What the pro-choice crowd (another term I’m not going to debate, I’m using it so we can at least talk about it) doesn’t need is crap like the NY Times piece covered by Michelle Malkin.  Rather than talk about the founding fathers’ desire to keep government out of the private lives of people, the Times has decided to create a sensationalized piece based on sources they know will have biased reporting.  Malkin covers the particulars in her usual thorough and witty style.

Which is worse, I wonder: a journalist using a real source they know to be lying or a journalist using a source that, well, looks like they made up?  The New York Times can use the terms like “experts” and “officials” without letting the reader know they’re taking a slant by covering slanted sources while the AP is made to look like morons because, after “investigating” allegations, they still haven’t produced an Iraqi police captain who has managed to source several stories.  The Winds of Change has a new update (or lack thereof) on the APs re-imagining of “Car 54, Where Are You?” set to an Iraqi backdrop.  Bottom line: the AP defense is basically, “Shut up, na na na na na, I can’t hear you.”

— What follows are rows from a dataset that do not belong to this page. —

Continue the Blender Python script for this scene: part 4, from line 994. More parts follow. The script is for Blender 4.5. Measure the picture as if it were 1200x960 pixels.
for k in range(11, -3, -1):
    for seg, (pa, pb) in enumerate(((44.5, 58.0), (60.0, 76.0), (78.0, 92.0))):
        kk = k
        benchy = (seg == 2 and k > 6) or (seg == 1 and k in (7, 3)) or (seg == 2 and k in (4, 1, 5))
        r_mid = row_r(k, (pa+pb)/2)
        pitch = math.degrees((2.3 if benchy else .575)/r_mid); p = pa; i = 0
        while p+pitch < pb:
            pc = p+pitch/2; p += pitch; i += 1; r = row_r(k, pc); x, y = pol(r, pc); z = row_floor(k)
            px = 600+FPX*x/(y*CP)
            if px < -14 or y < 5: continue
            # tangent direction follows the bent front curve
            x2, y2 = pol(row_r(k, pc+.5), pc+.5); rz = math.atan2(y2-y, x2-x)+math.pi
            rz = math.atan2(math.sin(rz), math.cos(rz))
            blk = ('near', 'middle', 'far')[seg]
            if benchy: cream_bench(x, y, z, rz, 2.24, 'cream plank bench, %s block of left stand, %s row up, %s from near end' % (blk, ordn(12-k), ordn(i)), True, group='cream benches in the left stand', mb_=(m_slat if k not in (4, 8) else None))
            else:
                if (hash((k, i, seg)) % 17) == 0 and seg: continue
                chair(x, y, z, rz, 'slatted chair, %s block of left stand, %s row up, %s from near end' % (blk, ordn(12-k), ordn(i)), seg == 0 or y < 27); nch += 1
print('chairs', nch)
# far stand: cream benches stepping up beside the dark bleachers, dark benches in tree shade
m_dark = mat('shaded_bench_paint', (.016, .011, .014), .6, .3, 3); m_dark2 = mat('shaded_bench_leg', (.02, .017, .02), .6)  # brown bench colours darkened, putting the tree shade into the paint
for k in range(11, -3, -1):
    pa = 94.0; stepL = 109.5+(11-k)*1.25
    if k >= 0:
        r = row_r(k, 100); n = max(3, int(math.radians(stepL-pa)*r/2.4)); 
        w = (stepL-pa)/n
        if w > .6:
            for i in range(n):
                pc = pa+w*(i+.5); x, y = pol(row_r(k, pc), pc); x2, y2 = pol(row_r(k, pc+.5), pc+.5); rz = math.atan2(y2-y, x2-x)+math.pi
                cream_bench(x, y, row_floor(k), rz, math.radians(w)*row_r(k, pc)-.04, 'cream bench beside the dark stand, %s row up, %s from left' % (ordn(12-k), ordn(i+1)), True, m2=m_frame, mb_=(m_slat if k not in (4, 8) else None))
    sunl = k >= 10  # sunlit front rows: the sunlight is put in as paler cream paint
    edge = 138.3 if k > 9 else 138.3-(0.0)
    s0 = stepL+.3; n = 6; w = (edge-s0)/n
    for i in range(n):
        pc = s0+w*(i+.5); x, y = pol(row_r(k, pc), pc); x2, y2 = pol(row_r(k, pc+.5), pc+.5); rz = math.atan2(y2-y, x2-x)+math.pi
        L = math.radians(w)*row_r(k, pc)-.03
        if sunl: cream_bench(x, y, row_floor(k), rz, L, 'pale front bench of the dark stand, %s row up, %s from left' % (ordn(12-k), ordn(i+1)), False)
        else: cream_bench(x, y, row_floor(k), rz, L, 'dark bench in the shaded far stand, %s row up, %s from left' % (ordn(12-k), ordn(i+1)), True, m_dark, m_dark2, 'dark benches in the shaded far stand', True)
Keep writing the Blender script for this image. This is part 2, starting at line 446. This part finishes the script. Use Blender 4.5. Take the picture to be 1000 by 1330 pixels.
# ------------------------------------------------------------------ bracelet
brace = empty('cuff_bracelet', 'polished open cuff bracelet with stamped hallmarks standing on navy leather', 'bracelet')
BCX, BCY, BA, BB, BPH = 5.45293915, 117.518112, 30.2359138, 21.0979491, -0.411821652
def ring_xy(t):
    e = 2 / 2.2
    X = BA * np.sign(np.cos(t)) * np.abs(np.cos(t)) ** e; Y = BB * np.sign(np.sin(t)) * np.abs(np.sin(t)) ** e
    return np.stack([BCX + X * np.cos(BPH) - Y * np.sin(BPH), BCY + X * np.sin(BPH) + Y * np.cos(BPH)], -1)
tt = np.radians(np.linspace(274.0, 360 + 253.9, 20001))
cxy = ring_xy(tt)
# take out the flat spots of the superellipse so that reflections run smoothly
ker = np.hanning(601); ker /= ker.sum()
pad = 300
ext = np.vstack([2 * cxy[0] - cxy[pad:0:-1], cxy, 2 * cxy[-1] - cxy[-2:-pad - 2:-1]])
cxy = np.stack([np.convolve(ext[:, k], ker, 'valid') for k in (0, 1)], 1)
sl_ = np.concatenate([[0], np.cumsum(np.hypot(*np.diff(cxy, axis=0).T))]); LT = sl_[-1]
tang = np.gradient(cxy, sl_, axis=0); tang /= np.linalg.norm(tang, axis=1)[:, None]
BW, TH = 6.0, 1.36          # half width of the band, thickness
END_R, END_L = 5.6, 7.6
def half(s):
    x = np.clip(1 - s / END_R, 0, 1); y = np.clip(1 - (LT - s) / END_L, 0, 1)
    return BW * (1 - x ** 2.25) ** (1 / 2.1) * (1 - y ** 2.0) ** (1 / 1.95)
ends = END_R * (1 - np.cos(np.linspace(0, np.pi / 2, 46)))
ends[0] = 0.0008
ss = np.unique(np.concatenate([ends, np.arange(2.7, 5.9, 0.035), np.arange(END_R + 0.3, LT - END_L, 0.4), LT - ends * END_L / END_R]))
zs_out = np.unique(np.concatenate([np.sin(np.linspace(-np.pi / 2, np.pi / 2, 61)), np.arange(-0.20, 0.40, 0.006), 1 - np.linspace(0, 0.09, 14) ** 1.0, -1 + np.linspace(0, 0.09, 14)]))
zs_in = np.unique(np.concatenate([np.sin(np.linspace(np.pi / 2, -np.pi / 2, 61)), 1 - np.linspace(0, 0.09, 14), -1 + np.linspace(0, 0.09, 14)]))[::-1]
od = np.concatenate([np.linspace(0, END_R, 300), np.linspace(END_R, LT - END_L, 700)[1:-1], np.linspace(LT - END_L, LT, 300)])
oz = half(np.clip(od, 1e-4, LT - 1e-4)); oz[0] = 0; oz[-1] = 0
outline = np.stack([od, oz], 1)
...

The thing is, in both the abortion story and Iraq reporting, the press is actually hurting its own cause.  When they report versions of the facts, instead of the facts, people begin to question and debate the press instead of the issue.  The Ace of Spades says it quite well:

We do need a vigilant press in this country to press uncomfortable questions to those in power. But if the press itself continues indulging in the same deny and lie spin cycle as any other organization caught dirty, how can it act in this role?

I started this blog because what I read in the paper rarely stood up to scrutiny.  Having been a low-level journalist myself I know how it’s supposed to be written.  Gather facts.  Order the facts by importance.  Rewrite them in that order, editing for flow and cohesiveness.  End of story.  It’s not that hard.  If any jackass with an internet connection can refute professional press reporting, it’s time to turn that ever-watchful eye upon the watchers themselves.